Thursday, October 01, 2009

Failing Spectacularly--a NEW feature at the cap!

We're out at my folks's house a lot because they always want to see the baby. Anyhow, I usually wind up in the attic or the garage digging through boxes of all my old crap. Last time I came upon an embarrasingly half-assed paper I wrote for my Black writers class.

The paper was titled Flattery and Humbleness in Slave Narratives. It was a not-too-thorough examination of the narratives of ex-slaves who had escaped to the North. The object of any autobiography is to get at the unvarnished truth; but that wasn't so easy a task given the social climate of the time. Even though their patrons were liberal Northern abolitionists, the ex-slave had to be very careful not to appear overly haughty or argumentative in their tone.In my opening (see above) I say that "some of these authors" had to appear humble and nonthreatening to their audience and overcompensate with flattering gestures to their "superiors" and patrons. I say "some of these authors" because I only read one of the books and didn't want to give away my one source in the intro. Here's Maya's (the graduate student instructor who graded the paper) sidenote:

Good clarity--go for the whole pie though, and state which authors up front--in a short paper it's better not to keep your readers guessing.

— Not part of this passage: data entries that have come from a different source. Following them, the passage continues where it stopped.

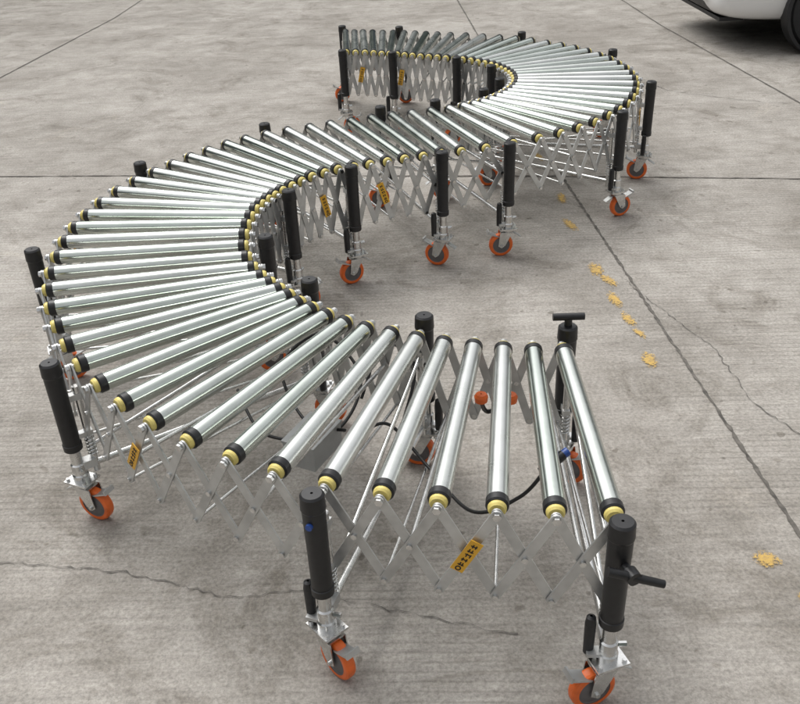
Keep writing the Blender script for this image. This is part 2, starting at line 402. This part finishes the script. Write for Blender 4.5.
for x,y,rx,ry in((1.14,5.62,.035,.11),(1.11,5.16,.035,.12),(1.13,4.50,.045,.10),(1.17,4.36,.035,.09),(1.15,4.13,.035,.10),(1.17,3.91,.03,.09),(1.19,3.76,.025,.06),(1.17,3.51,.04,.08),(1.22,2.19,.05,.045),(1.29,1.98,.04,.07),(1.12,6.5,.035,.12)): blob(x,y,rx,ry,random.uniform(-.1,.3))
me=bpy.data.meshes.new('yellow_paint_marks');me.from_pydata(yv,[],yf);ul=me.uv_layers.new(name='UVMap')
for lp in me.loops: ul.data[lp.index].uv=yuv[lp.vertex_index]
me.materials.append(M['ypaint']);o=bpy.data.objects.new('yellow_paint_marks',me);scene.collection.objects.link(o)
# ------------------------------------------------------------ car (SUV), pointing -x
M['carwhite']=simple('white_car_paint',(.80,.80,.80),.25,0,.02,3,coat=.6,rvar=.02)
M['glass']=simple('dark_glass',(.02,.025,.03),.08,0,.1,3,rvar=.02)
M['rubber']=simple('tyre_rubber',(.02,.02,.021),.75,0,.2,40)
M['rim']=simple('alloy_rim',(.45,.46,.47),.3,1)
M['trim']=simple('black_trim',(.018,.018,.02),.5)
M['lamp']=simple('headlamp_lens',(.55,.58,.6),.12,.2,rvar=.02)
def build_car(x0,yc):
    car=empty('parked_car'); k=1/S
    st=[(0.00,.62,.32,.62,.70,.50),(.08,.76,.25,.72,.84,.62),(.30,.86,.22,.82,.93,.72),(.70,.91,.22,.92,1.0,.78),(1.15,.92,.22,.98,1.06,.80),(1.55,.92,.22,1.0,1.32,.70),(2.0,.92,.22,1.01,1.60,.64),(2.7,.92,.22,1.02,1.66,.64),(3.5,.92,.22,1.03,1.62,.62),(4.0,.91,.23,1.04,1.5,.60),(4.35,.86,.30,1.0,1.12,.66),(4.5,.72,.40,.85,.98,.55)]
    v=[];f=[];mi=[]
    for (x,w,zb,zm,zt,wt) in st:
        half=[(0,zb),(w*.8,zb),(w*.97,zb+.06),(w,(zb+zm)/2),(w*.985,zm-.04),(w*.95,zm),(wt+ (w*.95-wt)*.15,zt-(zt-zm)*.2),(wt*.9,zt),(0,zt+.03)]
        ring=[(a,b) for a,b in half]+[(-a,b) for a,b in half[-2:0:-1]]
        ns=len(ring)
        for a,b in ring: v.append(V(((x)*k+x0,yc-a*k,b*k)))
    for i in range(len(st)-1):
        for j in range(ns):
            j2=(j+1)%ns; f.append((i*ns+j,i*ns+j2,(i+1)*ns+j2,(i+1)*ns+j))
            glass= (j in(5,10)) and 4<=i<=8
            if j in(6,9,7,8) and i in(4,5): glass= True
            mi.append(1 if glass else (2 if j in(0,15) else 0))
    f.append(tuple(range(ns))[::-1]);mi.append(0); f.append(tuple(range((len(st)-1)*ns,len(st)*ns)));mi.append(0)
    me=bpy.data.meshes.new('body');me.from_pydata([tuple(q) for q in v],[],f)
    for nm in('carwhite','glass','trim'): me.materials.append(M[nm])
    me.polygons.foreach_set('material_index',mi); me.polygons.foreach_set('use_smooth',[True]*len(f))
    o=bpy.data.objects.new('body',me);scene.collection.objects.link(o);o.parent=car
    md=o.modifiers.new('s','SUBSURF');md.levels=2;md.render_levels=2
    ty=Part('tyres','rubber');rm=Part('wheel_rims','rim');tr=Part('black_lower_trim','trim');lp=Part('headlamps','lamp')
    for wx in(.88,3.6):
        for sg in(-1,1):
            c=V((x0+wx*k,yc+sg*.80*k,.335*k)); ax=V((0,sg,0))
            ty.lathe(c,ax,[(-.1*k,.2*k),(-.1*k,.32*k),(-.07*k,.335*k),(.08*k,.335*k),(.105*k,.315*k),(.112*k,.27*k),(.105*k,.225*k),(.08*k,.22*k)],40)
            rm.lathe(c,ax,[(.105*k,.228*k),(.09*k,.215*k),(.05*k,.2*k),(.05*k,.0)],40)
            for q in range(5):
                a=q*2*math.pi/5; dd=V((math.cos(a),0,math.sin(a)))
                tg2=ax.cross(dd); rm.box(c+ax*.08*k+dd*.11*k,dd*.11*k,tg2*.028*k,ax*.014*k)
            tr.lathe(c,ax,[(.0,.375*k),(.122*k,.375*k),(.130*k,.370*k),(.130*k,.345*k),(.02*k,.345*k),(.02*k,.1*k)],40)
    tr.box(V((x0+.03*k,yc,.44*k)),V((.04*k,0,0)),V((0,.46*k,0)),V((0,0,.06*k)))
    tr.box(V((x0+.20*k,yc,.232*k)),V((.1*k,0,0)),V((0,.56*k,0)),V((0,0,.015*k)))
    tr.box(V((x0+.035*k,yc,.60*k)),V((.035*k,0,0)),V((0,.36*k,0)),V((0,0,.05*k)))
    for sg in(-1,1):
        tr.box(V((x0+.15*k,yc+sg*.68*k,.42*k)),V((.07*k,sg*.05*k,0)),V((-.01*k,.05*k*sg,0)),V((0,0,.035*k)))
        lp.box(V((x0+.20*k,yc+sg*.70*k,.70*k)),V((.10*k,sg*.04*k,.02*k)),V((-.02*k,.06*k*sg,0)),V((0,0,.05*k)))
        tr.box(V((x0+2.2*k,yc+sg*.915*k,.27*k)),V((.85*k,0,0)),V((0,.02*k,0)),V((0,0,.05*k)))
        Pm=Part('mirror','carwhite')
        Pm.box(V((x0+1.5*k,yc+sg*1.0*k,1.06*k)),V((.06*k,0,0)),V((0,.09*k,0)),V((0,0,.06*k))); Pm.build(car)
    for q in(ty,rm,tr,lp): q.build(car)
build_car(3.45,10.55)
# ------------------------------------------------------------ unseen buildings and trees, added for the rollers to reflect
M['cladding']=simple('painted_cladding',(.10,.13,.115),.5,0,.12,.6)
M['wallbase']=simple('rendered_wall',(.22,.21,.20),.8,0,.15,1.5)
M['win']=simple('window_glass',(.02,.03,.035),.1,0,.1,1,rvar=.03)
M['doorm']=simple('roller_door',(.07,.10,.15),.5,.2,.1,1)
M['roof']=simple('roof_sheet',(.10,.11,.12),.5,.3,.1,1)
def reflection_warehouse(cx,cy,rotz,length,depth,hgt):  # invented building outside the frame, added to put dark bands in roller reflections
    e=empty('added_reflection_warehouse')
    wl=Part('walls','cladding');bs=Part('plinth_wall','wallbase');wi=Part('windows','win');do=Part('doors','doorm');rf=Part('roof','roof')
    l=length/2
    wl.bx(-l,l,0,depth,1.2,hgt); bs.bx(-l-.05,l+.05,-.05,depth+.05,0,1.2)
    k=int(length/6)
    for i in range(k):
        x=-l+3+i*6
        wl.bx(x-3.08,x-2.92,-.12,0,1.2,hgt-.003)
        if i%3==1: do.bx(x-2,x+2,-.09,-.051,0.01,4.6); wl.bx(x-2.2,x+2.2,-.9,0,4.75,4.9)
        else: wi.bx(x-2,x+2,-.04,0,2.0,3.6)
        wi.bx(x-2,x+2,-.04,0,6.0,7.2)
        for q in(-1,0,1): wl.bx(x+q-.04,x+q+.04,-.07,-.041,6.0,7.2)
    rf.poly([(-l-.5,-.5,hgt),(-l-.5,depth+.5,hgt),(-l-.5,depth/2,hgt+2.2)],V((length+1,0,0)))
    for q in(wl,bs,wi,do,rf):
        o=q.build(e)
    e.rotation_euler=(0,0,rotz); e.location=(cx,cy,0)
reflection_warehouse(-19,6,math.radians(90),42,18,11)
reflection_warehouse(2,-17,math.radians(180),42,16,9)
reflection_warehouse(2,30,0,54,18,13)
M['leaf']=simple('foliage',(.05,.085,.03),.6,0,.5,.8)
M['bark']=simple('bark',(.10,.075,.05),.9,0,.3,4)
def reflection_tree(x,y,h):  # invented tree outside the frame, added as a dark mass for roller reflections
    e=empty('added_reflection_tree'); tk=Part('trunk_and_limbs','bark'); lf=Part('foliage','leaf')
    o=V((x,y,0)); tk.cyl(o,o+V((.1,.05,h*.45)),.28,.18,10); tk.cyl(o+V((.1,.05,h*.44)),o+V((0,0,h*.8)),.18,.06,8)
    clumps=[]
    for k in range(16):
        a=random.uniform(0,6.28);zz=random.uniform(.4,.98);r=random.uniform(.5,1)*h*.33*math.sin(math.pi*min(.95,(zz-.25)/.8))
        c=o+V((math.cos(a)*r,math.sin(a)*r,zz*h)); clumps.append((c,random.uniform(.9,1.6)))
        tk.cyl(o+V((.05,.02,h*min(.7,zz*.75))),c,.07,.02,6)
    for c,R_ in clumps:
        for k in range(60):
            d=V((random.gauss(0,1),random.gauss(0,1),random.gauss(0,.8))).normalized()*R_*random.uniform(.4,1.05)
            p=c+d; u=V((random.gauss(0,1),random.gauss(0,1),random.gauss(0,1))).normalized(); w_=u.orthogonal().normalized(); s_=random.uniform(.14,.3)
            b=len(lf.v); lf.v+= [p+u*s_,p+w_*s_*.7,p-u*s_,p-w_*s_*.7]; lf.f.append((b,b+1,b+2,b+3)); lf.s.append(False)
    tk.build(e); lf.build(e,False)
for i in range(5): reflection_tree(17+random.uniform(-1,1.5),-6+i*6.5+random.uniform(-.8,.8),random.uniform(8.5,11))
# ------------------------------------------------------------ light
w=bpy.data.worlds.new('World');scene.world=w;w.use_nodes=True;nt=w.node_tree
bg=nt.nodes['Background'];sky=nt.nodes.new('ShaderNodeTexSky');sky.sky_type='NISHITA';sky.sun_disc=False
EL=math.radians(60);AZ=math.radians(-35)
sky.sun_elevation=EL;sky.sun_rotation=AZ;sky.air_density=1.0;sky.dust_density=4.0;sky.ozone_density=1
hs=nt.nodes.new('ShaderNodeHueSaturation');hs.inputs['Saturation'].default_value=.10;hs.inputs['Value'].default_value=1.5
nt.links.new(sky.outputs[0],hs.inputs['Color']);nt.links.new(hs.outputs[0],bg.inputs['Color']);bg.inputs['Strength'].default_value=.15
sd=bpy.data.lights.new('sun','SUN');sd.energy=1.1;sd.angle=math.radians(38);sd.color=(1,.97,.92)
so=bpy.data.objects.new('sun',sd);scene.collection.objects.link(so)
dirv=V((math.sin(AZ)*math.cos(EL),math.cos(AZ)*math.cos(EL),math.sin(EL)))
so.rotation_euler=dirv.to_track_quat('Z','Y').to_euler()
so.location=dirv*20
# ------------------------------------------------------------ camera
p=.537209;r=-.046383
Rv=V((1,0,0));U=V((0,math.sin(p),math.cos(p)));F=V((0,math.cos(p),-math.sin(p)))
right=Rv*math.cos(r)+U*math.sin(r);upv=-Rv*math.sin(r)+U*math.cos(r)
cd=bpy.data.cameras.new('camera');cd.sensor_width=36;cd.lens=880/800*36;cd.clip_end=2000;cd.clip_start=.05
co=bpy.data.objects.new('camera',cd);scene.collection.objects.link(co)
mt=Matrix((right,upv,-F)).transposed().to_4x4();co.rotation_euler=mt.to_euler();co.location=(0,0,2.2)
scene.camera=co
# ------------------------------------------------------------ real-world scale
for me in bpy.data.meshes: me.transform(Matrix.Scale(S,4))
for o in bpy.data.objects: o.location=o.location*S
scene.view_settings.view_transform='Standard';scene.view_settings.look='None';scene.view_settings.exposure=0
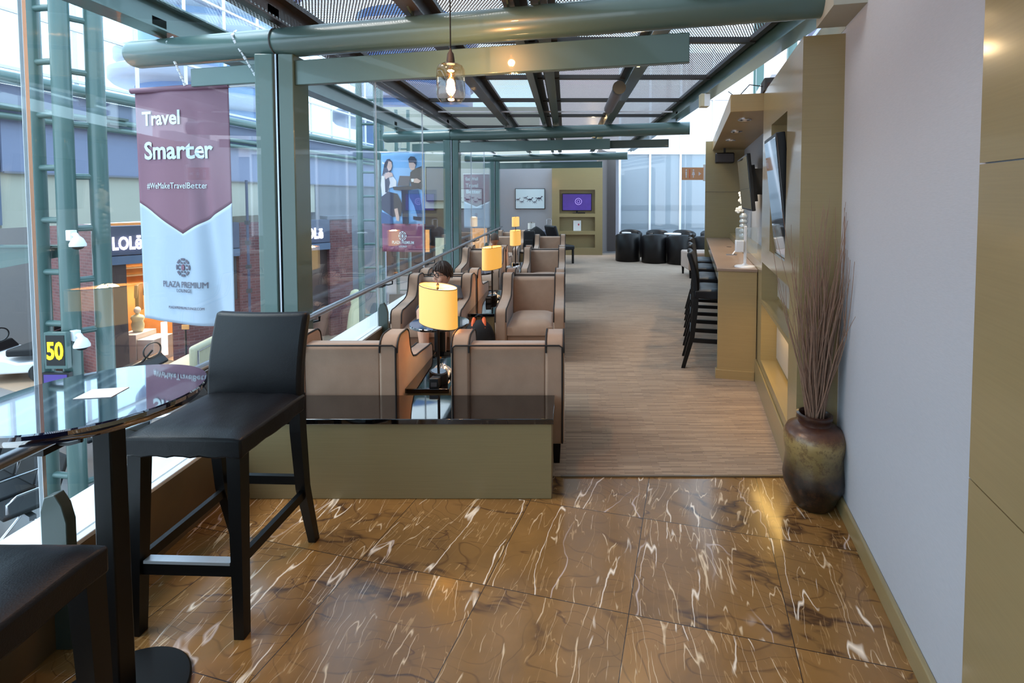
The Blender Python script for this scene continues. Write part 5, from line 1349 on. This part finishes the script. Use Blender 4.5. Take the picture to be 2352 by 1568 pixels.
    hr.v = [tuple(Hm @ Vector(v)) for v in hr.v]; hr.build('hair', hairmat, t, ang=80)
    def put(b, nm, mat):
        b.v = [tuple(Hm @ Vector(v)) for v in b.v]; return b.build(nm, mat, t)
    for sx in (-1, 1):
        e1 = B(); e1.ball((sx*.028*h, -.080*h, .012*h), .010*h, .006*h, .006*h, 10, 8); put(e1, 'eye', 'dark_grey')
        br_ = B(); br_.tube([(sx*.014*h, -.087*h, .030*h), (sx*.042*h, -.078*h, .030*h)], .003*h, 6); put(br_, 'eyebrow', hairmat)
    mo = B(); mo.ball((0, -.084*h, -.052*h), .018*h, .006*h, .005*h, 12, 6); put(mo, 'mouth', 'lips')
    if glasses:
        g_ = B()
        for sx in (-1, 1):
            c_ = (sx*.031*h, -.094*h, .010*h)
            g_.tube([(c_[0]+.025*h*math.copysign(abs(math.cos(a0))**.7, math.cos(a0)), c_[1], c_[2]+.017*h*math.copysign(abs(math.sin(a0))**.7, math.sin(a0))) for a0 in [2*math.pi*k/20 for k in range(20)]], .0028*h, 6, closed=True)
            g_.tube([(sx*.056*h, -.094*h, .014*h), (sx*.078*h, -.06*h, .012*h), (sx*.084*h, .01*h, .010*h)], .0028*h, 6)
        g_.tube([(-.008*h, -.096*h, .012*h), (.008*h, -.096*h, .012*h)], .0028*h, 6); put(g_, 'glasses', 'black_plastic')
    return t
person('person', 'seated boy with brown hair and dark glasses looking down, in the window armchair', (-1.28, 5.13, 0), 0, 'skin_light', 'shirt_grey', 'long',
       (.01, -.02, .80), R(-34), R(3), .40, [(-.09, -.40, .50), (.09, -.40, .50)], [(-.02, -.56, .0), (.13, -.54, .0)], [(-.08, -.22, .54), (.08, -.24, .55)], 1.08, True)
person('person', 'seated person with short-cropped hair seen from behind, beyond the first window armchairs', (-1.24, 8.66, 0), math.pi, 'skin_tan', 'shirt_rust', 'short',
       (0, .0, .86), R(20), R(10), .41, [(-.10, -.38, .50), (.10, -.38, .50)], [(-.1, -.42, .0), (.1, -.42, .0)], [(-.1, -.28, .56), (.1, -.28, .56)], 1., False, 'hair_short')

Then later I cite my source and say "he goes on to apologize for the "rough" and unrefined" condition (?!?) of his narrative." Note the use of the manga-like question mark and exclamation point in parentheses. She didn't like this:

Your paper has a fairly formal tone which contrasts w/ informal gestures--articulate the problem here.Next major bungle (see above) is the start of this sentence:

"On the first page of Equinao's narrative he says something that I don't entirely understand..."

Maya: What don't you understand? And if you don't understand, why is it forwarding your thesis? Direct confessions are helpful to your reader when they clarify, point out textual tensions, demonstrate reader experience, etc.; but not when they have no apparent or accessible meaning.In my concluding paragraph, I ask the reader a series of questions regarding how these narratives were received when they were written; which, ostensibly, should've been answered in the body of my essay. Do I answer these questions here to end on a strong note? Naw--I decided to leave it up in the air. My answer is "No one will every really know." Here's Maya again:

Are you sure? There are diaries, letters, book reviews from readers of the period.

Final deserved beatdown from Maya (but with a beyond gracious preamble):

Daniel--your writing is very strong; you are very eloquent and have the skills and capacities to do a thorough and sustained literary analysis--unfortunately, it seems like you didn't have the time to concentrate on this assignment. Your thesis has the potential to lead you into interesting considerations but it collapses into (A) points you cannot make adequately without examining other texts of the period and (B) generalizations about Equiano's depiction of Westerners/African women that don't do justice to the texts or your writing and are unclearly linked to your thesis.

Also, this paper comes dangerously close to not fulfilling the course requirement for the paper which stipulate an examination of at least TWO texts. One paragraph on Harriet Wilson does not constitute a sustained engagement with a 2nd text. Good jod--considering these limitations.


Ouch! I guess Alan Alda's character from Crimes and Misdemeanors was right: comedy is tragedy + time.

3 comments:

Daniel Fan said...

I find it hard to believe that the graduate student instructor took the time to praise you ("your writing is very strong") when you failed so spectacularly at fulfilling the requirements. I also am appalled that you admitted to not understanding the author you cited in your paper!

Anyanka said...

So should this gone on Failblog.org?

I bet that graduate school instructor had a crush on you.

dhp said...

I know, DF--totally unnecessary of her to bookend her criticisms with flattery--wait a second--perhaps she was mirroring the approach of the slave narrative? She criticized with flattery and humility.

failblog? good call crank yankee--although I'm not sure this would make the cut. too long and not over-the-top enough--and not a video. Maya had a crush on me? Naw. I don't think I ever even talked to her. There was like 100 people in the class.